Hebrews 1:5-14 – Support for the Son’s Superiority to the Angels

BIBLE TEXT

Hebrews 1:5-14

SUMMARY

After the first four verses of chapter one identify the Son as the ultimate messenger of God to humanity, the remaining verses of the chapter use a variety of Old Testament texts to support the claims of Hebrews 1:1-4.

ANALYSIS

The author uses the rhetorical device, “To which of the angels…?” (1:5; 13) as a means of highlighting the higher status of the Son. The angels have privileged status as messengers of God to humanity (1:7), but the Son’s importance exists as so much more than that of the angels. Jesus Christ, who at this point in the letter is yet to be identified, is greater than the angels in these ways: 

  1. He is a son of God, worthy of the angels’ worship.
  2. His throne, characterized by righteousness, will last forever.
  3. He is identified with the Creator, and he will continue after earth and heaven perish.
  4. He will stay constant, even as such apparently constant entities as earth and heaven are changed.
  5. God has said to him, “Sit at my right hand until I make your enemies a footstool for your feet” (1:13). 

Most of these ten verses are direct quotations from the Old Testament, many from the Psalms.
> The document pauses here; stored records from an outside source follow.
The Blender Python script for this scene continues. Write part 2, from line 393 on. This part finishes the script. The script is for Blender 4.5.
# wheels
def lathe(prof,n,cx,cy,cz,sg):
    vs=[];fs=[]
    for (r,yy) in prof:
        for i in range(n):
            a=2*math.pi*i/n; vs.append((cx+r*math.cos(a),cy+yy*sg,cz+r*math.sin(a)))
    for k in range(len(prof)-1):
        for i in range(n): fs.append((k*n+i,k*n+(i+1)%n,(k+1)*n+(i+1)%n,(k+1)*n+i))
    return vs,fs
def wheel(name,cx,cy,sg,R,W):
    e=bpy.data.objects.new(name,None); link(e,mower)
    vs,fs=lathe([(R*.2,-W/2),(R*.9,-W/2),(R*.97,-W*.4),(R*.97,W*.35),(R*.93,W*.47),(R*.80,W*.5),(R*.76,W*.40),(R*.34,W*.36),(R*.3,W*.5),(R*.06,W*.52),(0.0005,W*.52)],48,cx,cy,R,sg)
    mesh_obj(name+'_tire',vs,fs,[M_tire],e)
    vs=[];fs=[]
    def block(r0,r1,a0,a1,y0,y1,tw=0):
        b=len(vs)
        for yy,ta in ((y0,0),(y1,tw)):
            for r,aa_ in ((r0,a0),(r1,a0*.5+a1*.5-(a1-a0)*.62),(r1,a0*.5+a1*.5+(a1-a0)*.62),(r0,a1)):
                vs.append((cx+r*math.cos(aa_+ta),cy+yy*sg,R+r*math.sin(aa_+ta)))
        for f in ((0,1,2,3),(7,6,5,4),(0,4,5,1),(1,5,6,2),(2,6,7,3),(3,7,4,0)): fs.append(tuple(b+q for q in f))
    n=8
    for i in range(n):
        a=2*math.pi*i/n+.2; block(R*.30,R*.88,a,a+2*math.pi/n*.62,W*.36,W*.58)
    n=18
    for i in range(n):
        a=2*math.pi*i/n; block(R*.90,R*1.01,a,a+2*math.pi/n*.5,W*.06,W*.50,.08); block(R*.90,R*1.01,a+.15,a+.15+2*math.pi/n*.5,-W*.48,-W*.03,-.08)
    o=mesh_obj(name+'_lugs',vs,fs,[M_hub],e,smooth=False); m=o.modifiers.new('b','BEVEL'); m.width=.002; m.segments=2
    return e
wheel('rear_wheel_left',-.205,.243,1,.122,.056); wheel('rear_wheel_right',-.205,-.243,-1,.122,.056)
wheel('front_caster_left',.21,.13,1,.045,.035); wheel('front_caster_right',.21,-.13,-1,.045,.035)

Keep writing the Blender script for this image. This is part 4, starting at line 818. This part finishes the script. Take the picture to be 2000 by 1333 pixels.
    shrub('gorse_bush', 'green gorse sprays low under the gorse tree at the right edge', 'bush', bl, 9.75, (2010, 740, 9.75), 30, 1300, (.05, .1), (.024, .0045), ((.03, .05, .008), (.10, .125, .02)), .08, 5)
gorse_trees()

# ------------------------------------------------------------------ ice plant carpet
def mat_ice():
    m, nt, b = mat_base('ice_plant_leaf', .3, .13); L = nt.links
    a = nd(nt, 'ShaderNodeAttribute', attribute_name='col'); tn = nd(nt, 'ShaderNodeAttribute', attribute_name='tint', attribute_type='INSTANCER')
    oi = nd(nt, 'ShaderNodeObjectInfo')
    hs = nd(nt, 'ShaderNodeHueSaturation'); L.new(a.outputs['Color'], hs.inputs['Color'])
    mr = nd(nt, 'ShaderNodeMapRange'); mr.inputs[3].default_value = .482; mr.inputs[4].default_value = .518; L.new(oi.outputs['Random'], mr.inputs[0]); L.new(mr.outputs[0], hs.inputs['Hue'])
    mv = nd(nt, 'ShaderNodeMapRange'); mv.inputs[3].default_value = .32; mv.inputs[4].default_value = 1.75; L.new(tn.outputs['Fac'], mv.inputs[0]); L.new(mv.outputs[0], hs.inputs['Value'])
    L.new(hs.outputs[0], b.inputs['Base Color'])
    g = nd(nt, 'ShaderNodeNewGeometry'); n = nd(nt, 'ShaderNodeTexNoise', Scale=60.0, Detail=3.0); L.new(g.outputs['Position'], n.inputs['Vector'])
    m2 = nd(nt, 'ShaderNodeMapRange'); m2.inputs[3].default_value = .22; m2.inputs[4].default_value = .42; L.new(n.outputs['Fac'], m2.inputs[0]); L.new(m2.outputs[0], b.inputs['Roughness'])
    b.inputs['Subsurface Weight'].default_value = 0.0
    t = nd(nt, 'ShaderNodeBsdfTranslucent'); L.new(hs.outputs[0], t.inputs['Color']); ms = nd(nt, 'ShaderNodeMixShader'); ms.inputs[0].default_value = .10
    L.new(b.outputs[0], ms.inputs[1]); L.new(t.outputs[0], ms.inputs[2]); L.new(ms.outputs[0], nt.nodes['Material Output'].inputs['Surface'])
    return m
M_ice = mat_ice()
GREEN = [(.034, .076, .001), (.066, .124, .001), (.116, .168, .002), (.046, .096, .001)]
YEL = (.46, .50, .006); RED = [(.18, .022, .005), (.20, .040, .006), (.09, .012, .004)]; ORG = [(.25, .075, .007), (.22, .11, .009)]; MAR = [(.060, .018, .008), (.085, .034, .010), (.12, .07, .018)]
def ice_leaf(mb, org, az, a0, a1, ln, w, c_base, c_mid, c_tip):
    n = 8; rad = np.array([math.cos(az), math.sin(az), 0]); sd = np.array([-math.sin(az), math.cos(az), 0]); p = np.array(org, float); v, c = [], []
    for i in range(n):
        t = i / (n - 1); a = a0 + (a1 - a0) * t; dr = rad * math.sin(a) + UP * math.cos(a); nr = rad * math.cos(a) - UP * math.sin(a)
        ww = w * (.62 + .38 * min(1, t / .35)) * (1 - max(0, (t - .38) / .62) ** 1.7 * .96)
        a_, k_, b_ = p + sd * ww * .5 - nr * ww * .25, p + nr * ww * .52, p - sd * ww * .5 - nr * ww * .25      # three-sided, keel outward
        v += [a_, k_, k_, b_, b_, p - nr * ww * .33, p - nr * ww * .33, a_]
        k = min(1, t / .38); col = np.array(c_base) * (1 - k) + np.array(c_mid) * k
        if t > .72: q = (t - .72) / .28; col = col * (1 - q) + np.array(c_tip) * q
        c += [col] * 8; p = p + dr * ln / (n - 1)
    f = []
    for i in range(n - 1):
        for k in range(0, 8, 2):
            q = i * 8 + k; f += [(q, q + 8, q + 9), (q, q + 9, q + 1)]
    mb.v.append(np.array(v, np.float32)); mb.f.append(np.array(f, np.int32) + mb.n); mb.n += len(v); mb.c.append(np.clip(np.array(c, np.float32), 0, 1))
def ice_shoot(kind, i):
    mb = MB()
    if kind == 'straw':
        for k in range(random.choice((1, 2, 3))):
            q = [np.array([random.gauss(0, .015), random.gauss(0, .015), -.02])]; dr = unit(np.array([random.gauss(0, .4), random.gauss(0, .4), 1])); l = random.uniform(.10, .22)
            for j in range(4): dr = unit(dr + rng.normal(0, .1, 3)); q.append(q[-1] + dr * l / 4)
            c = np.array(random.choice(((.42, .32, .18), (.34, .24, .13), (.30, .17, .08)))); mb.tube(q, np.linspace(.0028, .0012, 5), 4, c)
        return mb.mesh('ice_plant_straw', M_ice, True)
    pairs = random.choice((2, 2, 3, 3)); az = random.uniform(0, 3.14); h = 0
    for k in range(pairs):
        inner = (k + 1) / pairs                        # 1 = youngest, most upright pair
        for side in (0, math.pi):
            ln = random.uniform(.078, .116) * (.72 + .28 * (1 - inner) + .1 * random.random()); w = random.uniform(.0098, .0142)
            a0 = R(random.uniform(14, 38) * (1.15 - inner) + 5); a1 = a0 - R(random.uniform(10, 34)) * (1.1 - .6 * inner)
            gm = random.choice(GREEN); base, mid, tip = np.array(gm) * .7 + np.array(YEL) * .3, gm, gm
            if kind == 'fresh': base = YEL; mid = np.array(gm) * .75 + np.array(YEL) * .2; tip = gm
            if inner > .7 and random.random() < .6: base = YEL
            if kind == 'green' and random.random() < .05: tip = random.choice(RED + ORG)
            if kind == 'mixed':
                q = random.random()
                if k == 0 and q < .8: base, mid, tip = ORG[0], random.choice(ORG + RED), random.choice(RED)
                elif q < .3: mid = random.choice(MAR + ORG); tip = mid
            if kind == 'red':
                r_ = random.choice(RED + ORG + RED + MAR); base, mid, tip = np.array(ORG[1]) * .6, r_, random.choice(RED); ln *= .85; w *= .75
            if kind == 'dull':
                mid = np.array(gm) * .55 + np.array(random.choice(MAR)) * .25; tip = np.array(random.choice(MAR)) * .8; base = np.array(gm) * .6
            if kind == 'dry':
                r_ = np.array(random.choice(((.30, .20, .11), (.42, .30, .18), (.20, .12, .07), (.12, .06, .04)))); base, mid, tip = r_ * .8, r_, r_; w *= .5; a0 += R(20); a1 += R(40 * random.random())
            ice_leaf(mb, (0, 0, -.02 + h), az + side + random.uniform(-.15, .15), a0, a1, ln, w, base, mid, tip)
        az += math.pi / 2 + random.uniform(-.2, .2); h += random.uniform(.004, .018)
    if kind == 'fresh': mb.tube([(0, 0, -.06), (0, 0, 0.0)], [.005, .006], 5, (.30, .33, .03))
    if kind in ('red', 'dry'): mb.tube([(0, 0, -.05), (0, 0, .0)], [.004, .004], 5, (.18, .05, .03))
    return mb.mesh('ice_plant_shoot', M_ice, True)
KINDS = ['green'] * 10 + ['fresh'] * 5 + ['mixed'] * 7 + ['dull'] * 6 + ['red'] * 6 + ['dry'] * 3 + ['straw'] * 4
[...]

One can recognize here, at the start of the letter, the testimony about Christ that the author will make explicit in 13:8, when he writes, “Jesus Christ is the same yesterday and today and forever.” The Son, and his place alongside God the Father, are constant and trustworthy, whether the author of Hebrews is contemplating the time of creation, the current time, or that time to come when all will be reconciled through him to God.